The supreme court discussed at some length the Hepburn Act, the extent of its regulation, and what it permitted to state powers or excluded from them, and said, adopting the language of the railroad commissioner of the state:

"Our conclusion is that Congress has not legislated on the subject of the rights and liabilities of the parties in cases of interstate carriage of passengers under free passes, not coming within the prohibition of the Hepburn Act, or respecting the validity of stipulations or conditions annexed to such passes exempting the carrier from liability, and that therefore these matters remain the subject of regulation by the several states. "

Page 260 U. S. 468

The comment concedes the supremacy of federal control, and leaves only the inquiry: has control been exerted in the Hepburn Act?

The act was passed June 29, 1906, and was an amendment to the Interstate Commerce Act of 1887. It was, as the act it amended was, a regulation of carriers in interstate commerce, and it provided that no common carrier subject to its provisions

"shall, after January 1, 1907, directly or indirectly, issue or give any interstate free ticket, free pass, or free transportation for passengers, except to its employees and their families. . . ."

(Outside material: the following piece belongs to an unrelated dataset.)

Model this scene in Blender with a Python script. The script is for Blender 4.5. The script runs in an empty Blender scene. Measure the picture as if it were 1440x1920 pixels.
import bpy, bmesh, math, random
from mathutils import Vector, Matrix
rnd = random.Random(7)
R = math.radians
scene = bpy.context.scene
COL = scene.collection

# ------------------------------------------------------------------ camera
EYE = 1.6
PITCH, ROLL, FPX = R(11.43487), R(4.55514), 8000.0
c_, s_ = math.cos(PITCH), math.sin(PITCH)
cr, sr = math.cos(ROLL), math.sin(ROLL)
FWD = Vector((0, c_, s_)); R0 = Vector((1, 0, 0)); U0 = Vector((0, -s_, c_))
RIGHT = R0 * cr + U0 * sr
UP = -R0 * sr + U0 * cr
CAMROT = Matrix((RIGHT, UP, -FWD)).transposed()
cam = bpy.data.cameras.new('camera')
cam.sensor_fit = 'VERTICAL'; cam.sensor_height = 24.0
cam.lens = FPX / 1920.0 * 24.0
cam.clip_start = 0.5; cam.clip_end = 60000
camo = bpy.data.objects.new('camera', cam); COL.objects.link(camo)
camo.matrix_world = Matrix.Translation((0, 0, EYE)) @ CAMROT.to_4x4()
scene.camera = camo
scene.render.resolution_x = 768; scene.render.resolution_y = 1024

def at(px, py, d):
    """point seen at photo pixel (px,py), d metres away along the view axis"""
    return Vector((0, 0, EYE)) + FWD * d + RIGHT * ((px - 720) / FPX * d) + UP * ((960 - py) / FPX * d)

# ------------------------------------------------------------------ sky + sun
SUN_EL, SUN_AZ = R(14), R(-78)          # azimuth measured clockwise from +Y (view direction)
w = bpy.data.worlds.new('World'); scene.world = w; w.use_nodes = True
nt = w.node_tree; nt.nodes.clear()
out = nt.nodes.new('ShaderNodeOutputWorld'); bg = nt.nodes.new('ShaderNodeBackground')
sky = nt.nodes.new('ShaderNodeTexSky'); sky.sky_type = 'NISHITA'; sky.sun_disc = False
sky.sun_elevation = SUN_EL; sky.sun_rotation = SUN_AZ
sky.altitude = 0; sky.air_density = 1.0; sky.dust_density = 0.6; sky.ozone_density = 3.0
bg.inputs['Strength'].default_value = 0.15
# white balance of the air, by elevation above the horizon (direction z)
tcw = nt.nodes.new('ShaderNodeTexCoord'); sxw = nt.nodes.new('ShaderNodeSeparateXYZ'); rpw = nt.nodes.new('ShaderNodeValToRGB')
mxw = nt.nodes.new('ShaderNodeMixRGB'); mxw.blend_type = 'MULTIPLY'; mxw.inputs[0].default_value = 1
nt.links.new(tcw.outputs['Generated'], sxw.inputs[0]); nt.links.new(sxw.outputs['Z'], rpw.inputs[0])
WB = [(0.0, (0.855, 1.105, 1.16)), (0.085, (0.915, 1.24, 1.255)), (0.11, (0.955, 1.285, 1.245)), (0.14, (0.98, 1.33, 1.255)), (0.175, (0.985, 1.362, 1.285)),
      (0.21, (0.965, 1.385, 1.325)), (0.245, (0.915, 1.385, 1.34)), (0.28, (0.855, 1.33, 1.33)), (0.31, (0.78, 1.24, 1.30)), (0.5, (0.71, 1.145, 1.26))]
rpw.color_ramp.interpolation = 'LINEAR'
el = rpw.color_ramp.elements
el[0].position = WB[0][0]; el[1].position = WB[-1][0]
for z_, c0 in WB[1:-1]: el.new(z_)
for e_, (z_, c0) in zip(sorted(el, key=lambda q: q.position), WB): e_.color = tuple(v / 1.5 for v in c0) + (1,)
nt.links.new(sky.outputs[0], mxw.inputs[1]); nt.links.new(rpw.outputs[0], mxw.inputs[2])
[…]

And a carrier violating the act is subject to a penalty, and any person not of those excepted, who uses the pass is also subject to a penalty.

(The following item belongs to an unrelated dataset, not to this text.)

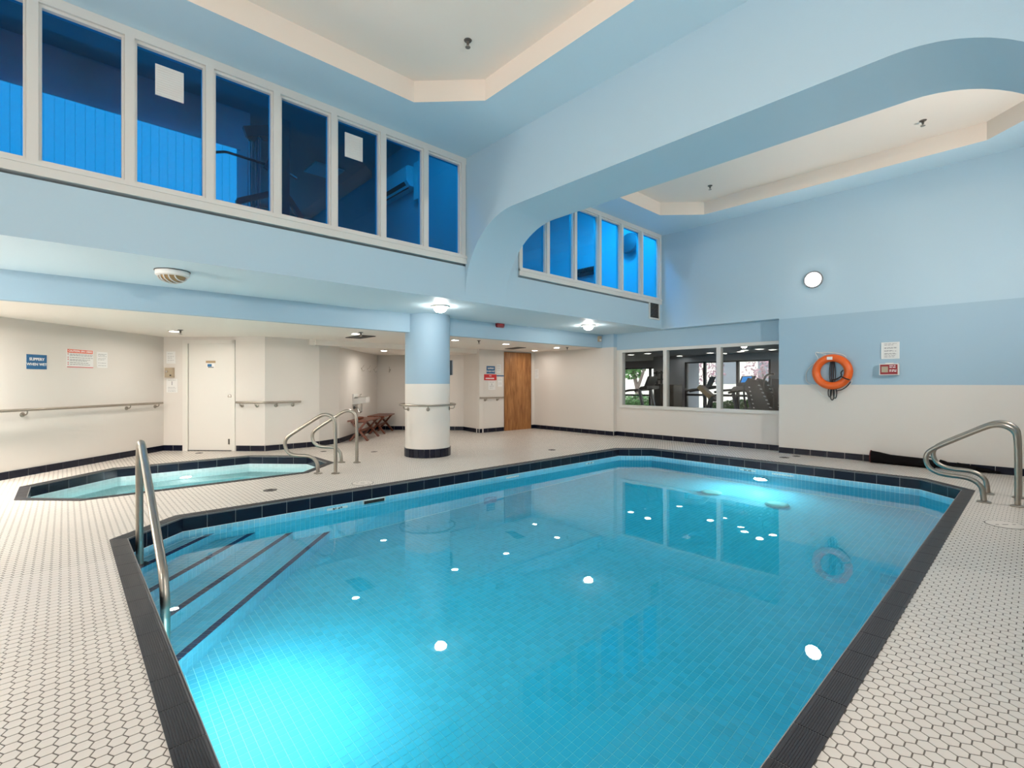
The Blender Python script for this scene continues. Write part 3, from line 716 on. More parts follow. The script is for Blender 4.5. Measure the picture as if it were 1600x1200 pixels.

The provision for passes, with its sanction in penalties, is a regulation of interstate commerce, to the completion of which the determination of the effect of the passes is necessary. We think, therefore, free passes in their entirety are taken charge of, not only their permission and use, but the limitations and conditions upon their use; or, to put it another way, and to specialize, the relation of their users to the railroad which issued them, the fact and measure of responsibility the railroad incurs by their issue, and the extent of the right the person to whom issued acquires, are taken charge of. And that responsibility and those rights, this Court has decided, the railroad company can control by conditions in the passes. Antecedently to the passage of the Hepburn Act, we decided that a passenger who accepts a free pass may exempt a carrier from responsibility for negligence, and no public policy is violated thereby. Northern Pacific Railway Co. v. Adams, 192 U. S. 440; Boering v. Chesapeake Beach Railway Co., 193 U. S. 442.

Those cases were considered and applied as giving validity to the stipulations of passes issued under the act

Page 260 U. S. 469

in Charleston & Western Carolina Railway Co. v. Thompson, 234 U. S. 576, according thereby freedom of transportation to the possessor of a pass and giving assurance to the railroad company that its gratuity will not be given the consequences of compensated right and its incident obligations, and be a means of exacting from the company indefinite damages. In this case, the prayer was for $25,000; the recovery was for $8,000. Circumstances might have made it the larger sum, and this, it is the contention and decision, is the determination of state laws which could neither permit nor forbid the gift. We cannot assent. The pass proceeded from the federal act; it is controlled necessarily in its incidents and consequences by the federal act, to the exclusion of state laws and state policies, and such is the effect of the cited cases.

Judgment reversed, and cause remanded for further proceedings not inconsistent with this opinion.